### Information provided
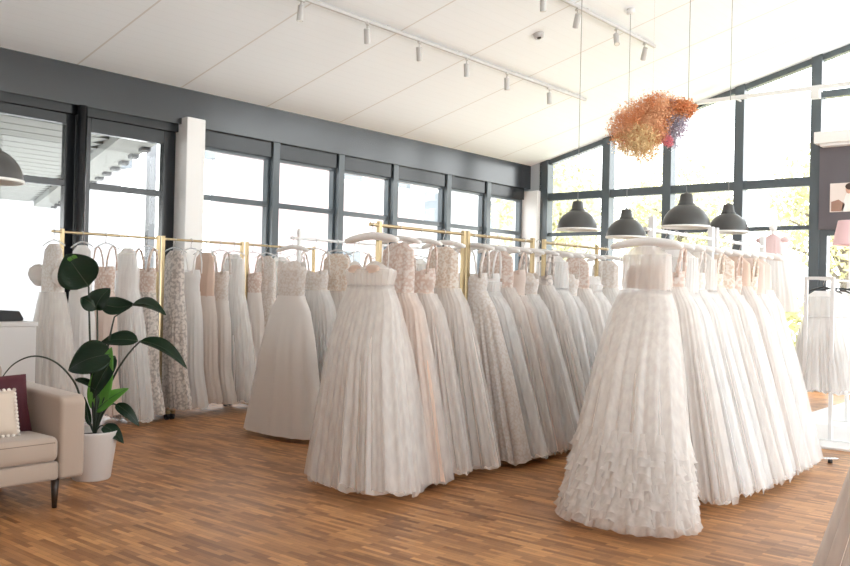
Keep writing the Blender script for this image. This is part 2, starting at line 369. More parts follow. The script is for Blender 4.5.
# unseen right wall, shop front added as daylight source; solid back wall
struct(MB().box(XR, YB - .2, 0, XR + .2, YE, .25).box(XR, YB - .2, 4.9, XR + .2, YE, cz(XR) + .1).box(XR, YB - .2, .25, XR + .2, 1.25, 4.9).build('wall_right', M['white_paint']))
struct(MB().prism([(-9.3, 0), (XR + .2, 0), (XR + .2, cz(XR + .2)), (-9.3, cz(-9.3))], 'y', YB - .2, YB).build('wall_back', M['white_paint']))
for i, (y0, y1) in enumerate(((1.25, 5.2), (5.25, 9.2), (9.25, 13.7))):
    b = MB(); x0, x1 = XR + .05, XR + .15
    b.box(x0, y0, .25, x1, y0 + .08, 4.9).box(x0, y1 - .08, .25, x1, y1, 4.9).box(x0, y0, .25, x1, y1, .33).box(x0, y0, 4.82, x1, y1, 4.9).box(x0, y0, 2.5, x1, y1, 2.58)
    o = struct(b.build('window_%d' % wn, M['anthracite'])); wn += 1
    MB().box(XR + .09, y0 + .08, .33, XR + .1, y1 - .08, 4.82).build('pane', M['glass'], o)
# ------------------------------------------------------------------ outside
struct(MB().box(-40, -20, -.3, -9.35, 50, -.12).box(XR + .25, -20, -.3, 30, 50, -.12).box(-9.35, -20, -.3, XR + .25, YB - .25, -.12).build('ground_paving', M['concrete']))
struct(MB().box(-9.35, 13.98, -.3, XR + .25, 50, -.12).build('ground_lawn', M['grass']))
can = thing('entrance_canopy', 'white slatted canopy with a slanting toothed edge outside the dark window bays', 'canopy', (-9.4, 5.6, 0))
def edge(x): return (-9.4 - x) * .385 + 5.6
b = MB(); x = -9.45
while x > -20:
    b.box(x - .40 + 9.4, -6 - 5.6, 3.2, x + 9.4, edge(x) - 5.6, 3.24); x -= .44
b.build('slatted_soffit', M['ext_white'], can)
MB().prism([(0, -11.6), (0, 0), (-10.6, edge(-20) - 5.6), (-10.6, -11.6)], 'z', 3.26, 3.3).build('deck', M['facade_grey'], can)
MB().prism([(0, 0), (0, .5), (-10.6, edge(-20) - 5.1), (-10.6, edge(-20) - 5.6)], 'z', 3.1, 3.34).build('edge_beam', M['ext_white'], can)
for i in range(15):
    x = -.5 - i * .68
    MB().prism([(x, -.385 * x + .38), (x - .2, -.385 * x + .45), (x - .2, -.385 * x + .58), (x, -.385 * x + .5)], 'z', 3.06, 3.11).build('bracket', M['tread'], can)
for q in ((-.4, -8), (-.4, -3.5), (-8, 1.8)): MB().box(q[0] - .06, q[1] - .06, -.12, q[0] + .06, q[1] + .06, 3.2).build('post', M['ext_steel'], can)
tag(MB().box(-12.1, 7.62, -.12, -12.0, 7.74, 4.6).build('steel_column', M['ext_steel']), 'grey steel column standing outdoors behind the canopy edge', 'column')
def house(name, label, x0, y0, x1, y1, h, m, rows):
    t = thing(name, label, 'building', ((x0 + x1) / 2, (y0 + y1) / 2, -.12)); hx, hy = (x1 - x0) / 2, (y1 - y0) / 2
    MB().box(-hx, -hy, 0, hx, hy, h).build('wall', m, t)
    MB().box(-hx - .2, -hy - .2, h, hx + .2, hy + .2, h + .3).build('roof', M['facade_grey'], t)
    for z, n in rows:
        for i in range(n):
            y = -hy + (i + .5) * 2 * hy / n
            f = MB().box(hx, y - .55, z, hx + .05, y + .55, z + 1.3).build('window', M['white_paint'], t)
            MB().box(hx + .05, y - .45, z + .1, hx + .06, y + .45, z + 1.2).build('pane', M['facade_grey'], f)
    return t
house('neighbour_building', 'pale pink house front outside the left windows', -19, 14, -15, 17.6, 7, M['facade_pink'], ((1.2, 2), (4, 2)))
house('neighbour_building', 'long pale grey building far outside the left windows', -26, 19, -20, 36, 6, M['facade'], ((1.2, 5), (3.8, 5)))
house('neighbour_building', 'low white building outside, left of the pink house', -28, 4, -21.5, 12.8, 4.6, M['facade'], ())
def tree(x, y, h, r, label, seed):
    rd = random.Random(seed); t = thing('tree', label, 'tree', (x, y, -.12), 0)
    b = MB().tube([(0, 0, 0), (.08, .05, h * .35), (-.05, .1, h * .7)], [.16, .12, .05], 8)
    for i in range(7):
        a = rd.random() * 6.3; z = h * (.3 + .05 * i); q = r * .75
        b.tube([(0, 0, z), (math.cos(a) * q * .5, math.sin(a) * q * .5, z + q * .5), (math.cos(a) * q, math.sin(a) * q, z + q * .7)], [.06, .04, .02], 6)
    b.build('trunk', M['bark'], t)
    vs, fs = [], []
    for i in range(5200):
        u = Vector((rd.gauss(0, 1), rd.gauss(0, 1), rd.gauss(0, 1))).normalized() * r * rd.random() ** .4
        c = Vector((u.x, u.y, h * .68 + u.z * 1.1)); s = .10
        p = [c + Vector((rd.uniform(-s, s), rd.uniform(-s, s), rd.uniform(-s, s))) for _ in range(3)]
        fs.append((len(vs), len(vs) + 1, len(vs) + 2)); vs += p
    MB().add(vs, fs).build('crown', M['foliage'], t)
tree(-13.5, 21.5, 5.6, 1.7, 'yellow-green tree outside the end wall, beside the corner pier', 1)
tree(-10.3, 23.5, 5.2, 1.7, 'yellow-green tree outside the end wall, behind the orange flower cloud', 2)
tree(-5.6, 21.5, 5.4, 1.6, 'yellow-green tree outside the widest end wall bay', 3)
tree(-20.5, 42.0, 7.5, 2.2, 'pale tree outdoors at the far end of the left windows', 4)
hb = thing('garden_hedge', 'low yellow-green hedge along the lawn outside the end wall', 'hedge', (-7, 26, -.12))
rd = random.Random(5); vs, fs = [], []
for i in range(5200):
    c = Vector((rd.uniform(-9, 9), rd.uniform(-.6, .6), rd.uniform(0, 1.5))); s = .17
    fs.append((len(vs), len(vs) + 1, len(vs) + 2)); vs += [c + Vector((rd.uniform(-s, s), rd.uniform(-s, s), rd.uniform(-s, s))) for _ in range(3)]
MB().add(vs, fs).build('foliage', M['foliage'], hb)

# ------------------------------------------------------------------ clothes rails
def rack(label, x, ys, z, m, group, over=.03, half=.26, name='clothes_rail', foot_z=.08, th=.016, stub=0, stub2=0):
    """one rack unit: two posts, top rail, base bar, two T feet on castors"""
    y0, y1 = ys; t = thing(name, label, 'clothes rail', (x, (y0 + y1) / 2, 0), 0, group); h = (y1 - y0) / 2
    for y in (-h, h):
        MB().box(-th, y - th, foot_z, th, y + th, z + over).build('post', m, t, bevel=.003)
        MB().box(-half, y - .018, foot_z - .02, half, y + .018, foot_z + .012).build('foot', m, t, bevel=.003)
        for sx in (-half + .03, half - .03):
            c = MB().tube([(sx, y - .014, .034), (sx, y + .014, .034)], .034, 14); c.box(sx - .01, y - .022, .034, sx + .01, y + .022, foot_z - .02)
            c.build('castor', M['black'], t)
    MB().tube([(0, -h - stub, z), (0, h + stub2, z)], .0125, 12).build('top_rail', m, t, smooth=False)
    MB().box(-.012, -h, foot_z + .02, .012, h, foot_z + .045).build('base_bar', m, t)
    return t
MIDX, MIDZ = -4.27, 1.81
rack('brass rail under the middle gowns, section nearest the camera', MIDX, (4.57, 5.555), MIDZ, M['brass'], 'brass rails in the middle row', stub=.1)
rack('brass rail under the middle gowns, centre section', MIDX, (5.615, 6.56), MIDZ, M['brass'], 'brass rails in the middle row')
rack('brass rail under the middle gowns, section nearest the end windows', MIDX, (6.75, 7.72), MIDZ, M['brass'], 'brass rails in the middle row', stub2=.22)
LX, LZ = -7.85, 1.825
rack('brass rail of the left row, section behind the plant', LX, (4.08, 5.1), LZ, M['brass'], 'brass rails in the left row', stub=.1)
rack('brass rail of the left row, centre section', LX, (5.16, 6.17), LZ, M['brass'], 'brass rails in the left row')
rack('brass rail of the left row, section behind the satin gown', LX, (6.24, 7.25), LZ, M['brass'], 'brass rails in the left row')
BX, BZ = -6.0, 1.80
rack('white rail behind the satin gown, nearest section', BX, (5.36, 6.4), BZ, M['white_metal'], 'white rails between left and middle rows', .09, stub=.1)
rack('white rail between left and middle rows, farther section', BX, (6.46, 7.5), BZ, M['white_metal'], 'white rails between left and middle rows', .09)
RX, RZ = -2.6, 1.79
rack('white rail of the right row, section nearest the camera', RX, (5.44, 6.44), RZ, M['white_metal'], 'white rails in the right row', .09, th=.02, stub=.1)
rack('white rail of the right row, farther section', RX, (6.53, 7.56), RZ, M['white_metal'], 'white rails in the right row', .09, th=.02)
# low white rack at the far right: two-post end frames
t = thing('clothes_rail', 'low white rail frame standing by the glazed door at right', 'clothes rail', (-2.5, 9.6, 0), 0)
for y in (-.75, .75):
    for x in (-.12, .12): MB().box(x - .018, y - .018, .02, x + .018, y + .018, 1.57).build('post', M['white_metal'], t, bevel=.003)
    MB().box(-.102, y - .016, 1.54, .102, y + .016, 1.57).build('crossbar', M['white_metal'], t)
    MB().box(-.3, y - .02, 0, .3, y + .02, .03).build('foot', M['white_metal'], t)
MB().tube([(0, -.75, 1.55), (0, .75, 1.55)], .012, 10).build('top_rail', M['white_metal'], t)

# ------------------------------------------------------------------ hangers
def short(lab): return ' '.join(lab.split()[:12])
def hanger_meshes(half, thick, m, nm):
    b = MB(); n = 15; pts = []; rs = []
    for i in range(n):
        u = -1 + 2 * i / (n - 1); pts.append((u * half, 0, -.08 - (.055 if m is not M['padded'] else .035) * abs(u) ** 1.6)); rs.append(thick * (1 - .35 * abs(u) ** 6))
    b.tube(pts, rs, 10)
    arm = b.mesh('arm', m, True)
    h = MB(); q = [(0, 0, -.075), (0, 0, -.045), (.008, 0, -.032)]
    for i in range(9):
        a = -PI / 4 - .3 + (PI * 1.35) * i / 8; q.append((.0215 * math.cos(a), 0, .0215 * math.sin(a)))
    h.tube(q, .0028, 6)
    return arm, h.mesh('hook', M['steel'], True)
HM = {'padded': hanger_meshes(.21, .02, M['padded'], 'padded'), 'clear': hanger_meshes(.21, .008, M['clear'], 'clear'), 'black': hanger_meshes(.17, .008, M['black'], 'black'), 'wide': hanger_meshes(.25, .028, M['padded'], 'wide')}
def hanger(kind, x, y, z, rz, label, group):
    t = thing('coat_hanger', label, 'hanger', (x, y, z), rz, group); a, h = HM[kind]
    for nm, me in (('arm', a), ('hook', h)):
        o = bpy.data.objects.new(nm, me); COL.objects.link(o); o.parent = t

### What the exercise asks
Begin at the first line of the data above and repeat each line exactly, stopping after the line containing "b.box(x - .40". Omit the pictures.

### Output of the task
Keep writing the Blender script for this image. This is part 2, starting at line 369. More parts follow. The script is for Blender 4.5.
# unseen right wall, shop front added as daylight source; solid back wall
struct(MB().box(XR, YB - .2, 0, XR + .2, YE, .25).box(XR, YB - .2, 4.9, XR + .2, YE, cz(XR) + .1).box(XR, YB - .2, .25, XR + .2, 1.25, 4.9).build('wall_right', M['white_paint']))
struct(MB().prism([(-9.3, 0), (XR + .2, 0), (XR + .2, cz(XR + .2)), (-9.3, cz(-9.3))], 'y', YB - .2, YB).build('wall_back', M['white_paint']))
for i, (y0, y1) in enumerate(((1.25, 5.2), (5.25, 9.2), (9.25, 13.7))):
    b = MB(); x0, x1 = XR + .05, XR + .15
    b.box(x0, y0, .25, x1, y0 + .08, 4.9).box(x0, y1 - .08, .25, x1, y1, 4.9).box(x0, y0, .25, x1, y1, .33).box(x0, y0, 4.82, x1, y1, 4.9).box(x0, y0, 2.5, x1, y1, 2.58)
    o = struct(b.build('window_%d' % wn, M['anthracite'])); wn += 1
    MB().box(XR + .09, y0 + .08, .33, XR + .1, y1 - .08, 4.82).build('pane', M['glass'], o)
# ------------------------------------------------------------------ outside
struct(MB().box(-40, -20, -.3, -9.35, 50, -.12).box(XR + .25, -20, -.3, 30, 50, -.12).box(-9.35, -20, -.3, XR + .25, YB - .25, -.12).build('ground_paving', M['concrete']))
struct(MB().box(-9.35, 13.98, -.3, XR + .25, 50, -.12).build('ground_lawn', M['grass']))
can = thing('entrance_canopy', 'white slatted canopy with a slanting toothed edge outside the dark window bays', 'canopy', (-9.4, 5.6, 0))
def edge(x): return (-9.4 - x) * .385 + 5.6
b = MB(); x = -9.45
while x > -20:
    b.box(x - .40 + 9.4, -6 - 5.6, 3.2, x + 9.4, edge(x) - 5.6, 3.24); x -= .44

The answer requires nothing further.